Below is a listing. Gather each line of it that contains "finishes".
------ Entries supplied
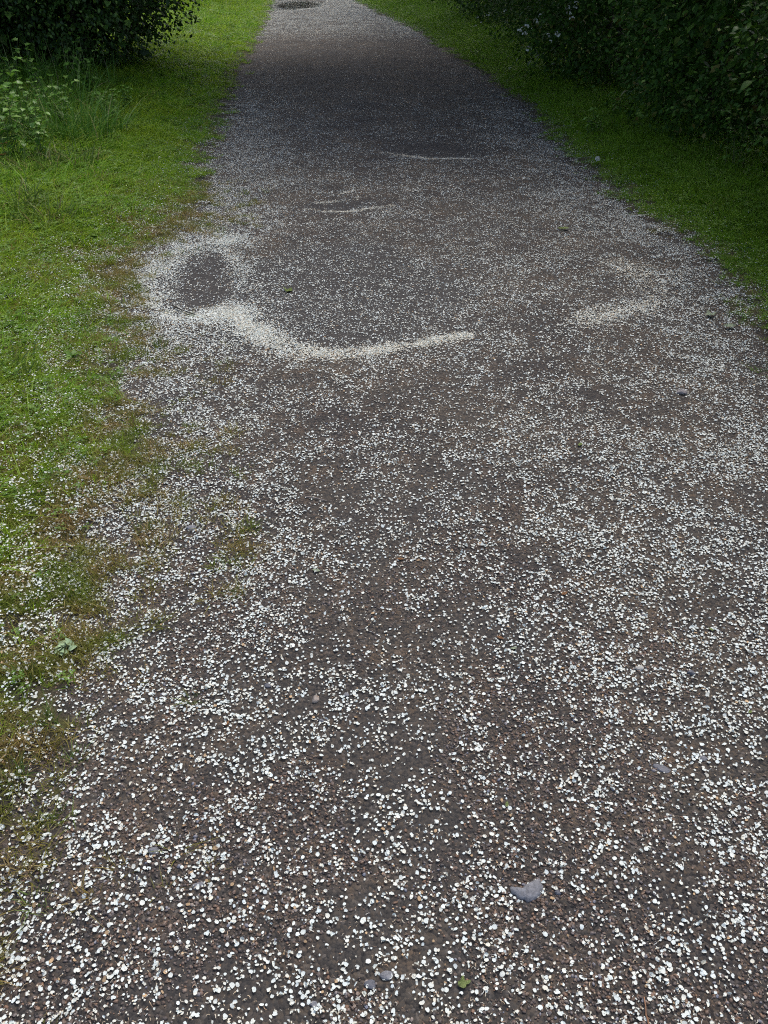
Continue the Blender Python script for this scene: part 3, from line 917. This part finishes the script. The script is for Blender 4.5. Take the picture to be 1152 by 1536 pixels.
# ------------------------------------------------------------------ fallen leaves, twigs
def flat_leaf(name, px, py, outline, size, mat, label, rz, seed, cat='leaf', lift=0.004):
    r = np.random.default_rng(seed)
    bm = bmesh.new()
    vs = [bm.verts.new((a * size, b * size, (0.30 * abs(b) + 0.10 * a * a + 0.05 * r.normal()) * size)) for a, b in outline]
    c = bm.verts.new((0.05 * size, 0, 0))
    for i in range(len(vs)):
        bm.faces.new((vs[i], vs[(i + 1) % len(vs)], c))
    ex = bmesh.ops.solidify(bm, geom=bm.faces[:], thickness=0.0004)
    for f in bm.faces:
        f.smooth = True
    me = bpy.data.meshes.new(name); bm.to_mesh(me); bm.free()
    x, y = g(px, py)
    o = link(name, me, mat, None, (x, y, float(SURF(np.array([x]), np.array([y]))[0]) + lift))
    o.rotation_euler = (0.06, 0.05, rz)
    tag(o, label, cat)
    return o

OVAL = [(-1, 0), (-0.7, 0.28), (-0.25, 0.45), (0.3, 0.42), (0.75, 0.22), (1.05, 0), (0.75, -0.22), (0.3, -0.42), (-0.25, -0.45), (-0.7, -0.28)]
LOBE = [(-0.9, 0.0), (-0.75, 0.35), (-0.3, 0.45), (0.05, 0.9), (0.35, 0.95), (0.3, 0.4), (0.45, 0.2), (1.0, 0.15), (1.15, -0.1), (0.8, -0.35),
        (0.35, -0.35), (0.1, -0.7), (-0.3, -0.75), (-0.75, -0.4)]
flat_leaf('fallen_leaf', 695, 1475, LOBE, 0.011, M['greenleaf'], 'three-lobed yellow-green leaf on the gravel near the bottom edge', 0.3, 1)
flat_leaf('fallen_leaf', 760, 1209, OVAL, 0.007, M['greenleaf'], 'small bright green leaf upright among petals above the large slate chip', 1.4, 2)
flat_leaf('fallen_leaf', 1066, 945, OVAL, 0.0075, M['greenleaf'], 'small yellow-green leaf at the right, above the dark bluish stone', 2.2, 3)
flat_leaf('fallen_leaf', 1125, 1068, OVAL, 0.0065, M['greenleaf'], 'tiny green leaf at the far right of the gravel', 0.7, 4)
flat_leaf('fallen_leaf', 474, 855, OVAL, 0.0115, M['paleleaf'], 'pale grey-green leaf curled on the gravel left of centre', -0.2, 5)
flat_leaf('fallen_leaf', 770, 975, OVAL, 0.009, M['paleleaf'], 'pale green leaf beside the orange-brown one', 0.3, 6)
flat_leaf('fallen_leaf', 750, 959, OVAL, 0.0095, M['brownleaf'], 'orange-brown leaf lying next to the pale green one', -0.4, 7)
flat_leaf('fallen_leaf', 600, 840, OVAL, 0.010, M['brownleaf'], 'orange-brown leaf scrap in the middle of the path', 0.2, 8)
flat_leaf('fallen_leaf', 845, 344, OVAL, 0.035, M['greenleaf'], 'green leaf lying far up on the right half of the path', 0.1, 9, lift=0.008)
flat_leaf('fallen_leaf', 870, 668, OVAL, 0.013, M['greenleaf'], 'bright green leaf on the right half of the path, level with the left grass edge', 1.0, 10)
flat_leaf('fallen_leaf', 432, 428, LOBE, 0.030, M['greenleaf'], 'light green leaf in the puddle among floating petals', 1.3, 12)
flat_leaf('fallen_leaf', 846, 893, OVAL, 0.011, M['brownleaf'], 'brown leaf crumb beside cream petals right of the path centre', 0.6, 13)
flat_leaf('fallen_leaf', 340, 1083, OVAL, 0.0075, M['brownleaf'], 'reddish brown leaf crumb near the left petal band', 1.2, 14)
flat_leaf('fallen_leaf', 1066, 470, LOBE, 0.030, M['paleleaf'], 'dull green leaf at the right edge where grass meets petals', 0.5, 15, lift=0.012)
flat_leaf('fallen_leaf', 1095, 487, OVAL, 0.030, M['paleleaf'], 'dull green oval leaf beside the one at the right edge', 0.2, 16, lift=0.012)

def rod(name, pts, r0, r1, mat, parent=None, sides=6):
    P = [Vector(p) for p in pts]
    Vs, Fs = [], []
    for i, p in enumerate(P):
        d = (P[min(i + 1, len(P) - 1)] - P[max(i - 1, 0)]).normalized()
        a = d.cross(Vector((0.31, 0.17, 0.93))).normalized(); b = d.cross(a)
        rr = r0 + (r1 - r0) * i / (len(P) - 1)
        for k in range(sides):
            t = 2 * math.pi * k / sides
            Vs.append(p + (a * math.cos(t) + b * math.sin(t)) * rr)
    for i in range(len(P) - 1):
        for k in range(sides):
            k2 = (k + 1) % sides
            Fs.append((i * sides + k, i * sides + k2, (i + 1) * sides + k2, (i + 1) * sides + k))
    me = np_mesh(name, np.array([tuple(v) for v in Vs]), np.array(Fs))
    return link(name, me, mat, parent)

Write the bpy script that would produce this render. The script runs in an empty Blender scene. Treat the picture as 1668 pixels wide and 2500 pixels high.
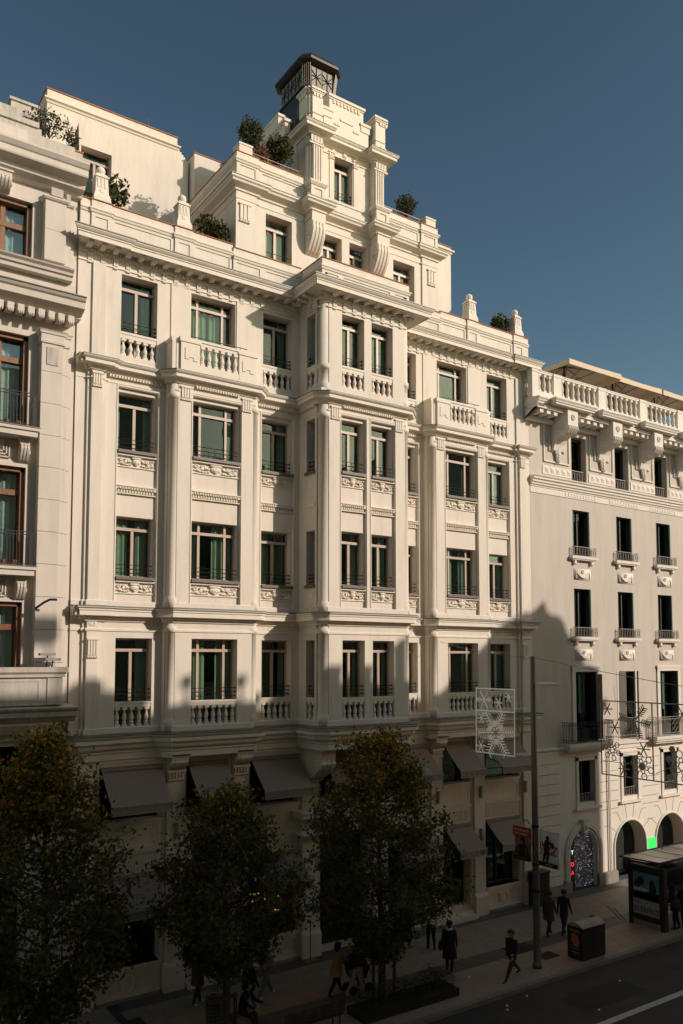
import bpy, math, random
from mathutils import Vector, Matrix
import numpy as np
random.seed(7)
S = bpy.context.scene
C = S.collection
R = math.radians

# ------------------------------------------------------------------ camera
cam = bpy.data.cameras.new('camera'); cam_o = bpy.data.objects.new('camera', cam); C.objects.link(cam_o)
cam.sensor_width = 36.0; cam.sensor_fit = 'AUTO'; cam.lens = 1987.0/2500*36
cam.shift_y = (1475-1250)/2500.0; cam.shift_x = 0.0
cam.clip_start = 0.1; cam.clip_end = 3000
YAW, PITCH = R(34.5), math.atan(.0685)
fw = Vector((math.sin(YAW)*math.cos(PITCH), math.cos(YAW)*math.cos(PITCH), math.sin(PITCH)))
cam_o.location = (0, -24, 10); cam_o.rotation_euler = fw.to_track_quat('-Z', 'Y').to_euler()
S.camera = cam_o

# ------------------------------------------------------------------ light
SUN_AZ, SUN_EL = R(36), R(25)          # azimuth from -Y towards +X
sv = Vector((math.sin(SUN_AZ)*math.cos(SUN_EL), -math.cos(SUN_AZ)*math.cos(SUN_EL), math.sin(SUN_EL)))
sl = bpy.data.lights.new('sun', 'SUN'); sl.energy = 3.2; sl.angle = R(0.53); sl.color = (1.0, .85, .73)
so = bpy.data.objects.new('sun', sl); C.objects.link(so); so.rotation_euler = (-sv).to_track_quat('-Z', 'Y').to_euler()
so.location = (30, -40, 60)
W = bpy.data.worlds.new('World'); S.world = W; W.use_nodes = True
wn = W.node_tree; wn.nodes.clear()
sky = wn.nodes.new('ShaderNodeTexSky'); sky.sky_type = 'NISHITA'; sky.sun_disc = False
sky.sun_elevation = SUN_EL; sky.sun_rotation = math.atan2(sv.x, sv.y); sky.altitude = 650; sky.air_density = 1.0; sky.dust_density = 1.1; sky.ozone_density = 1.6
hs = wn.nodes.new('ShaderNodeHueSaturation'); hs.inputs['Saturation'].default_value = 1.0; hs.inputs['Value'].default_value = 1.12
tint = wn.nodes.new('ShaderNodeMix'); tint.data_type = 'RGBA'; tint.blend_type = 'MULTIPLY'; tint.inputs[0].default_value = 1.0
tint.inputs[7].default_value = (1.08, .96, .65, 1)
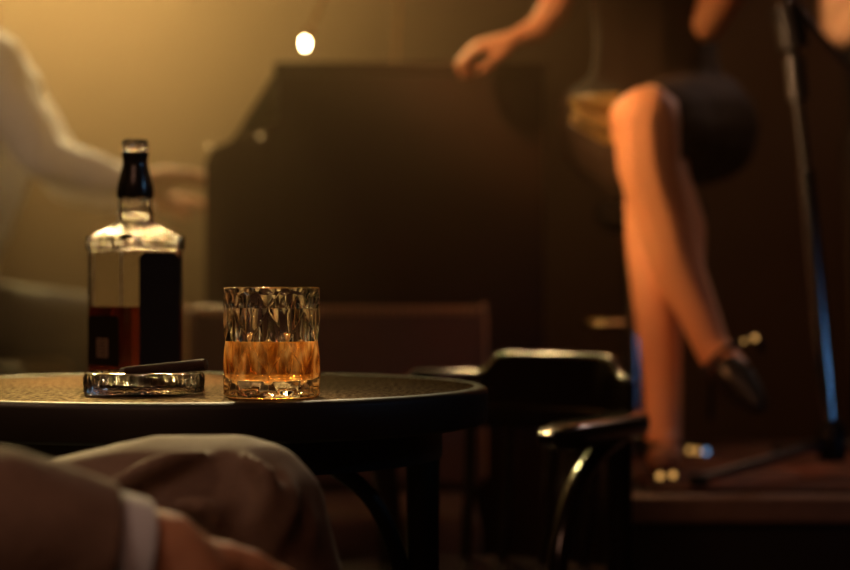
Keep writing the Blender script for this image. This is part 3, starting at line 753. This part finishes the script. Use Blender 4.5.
------------
> **Completed exercise**
Continue the Blender Python script for this scene: part 3, from line 917. This part finishes the script. The script is for Blender 4.5. Take the picture to be 1152 by 1536 pixels.
Keep writing the Blender script for this image. This is part 3, starting at line 753. This part finishes the script. Use Blender 4.5.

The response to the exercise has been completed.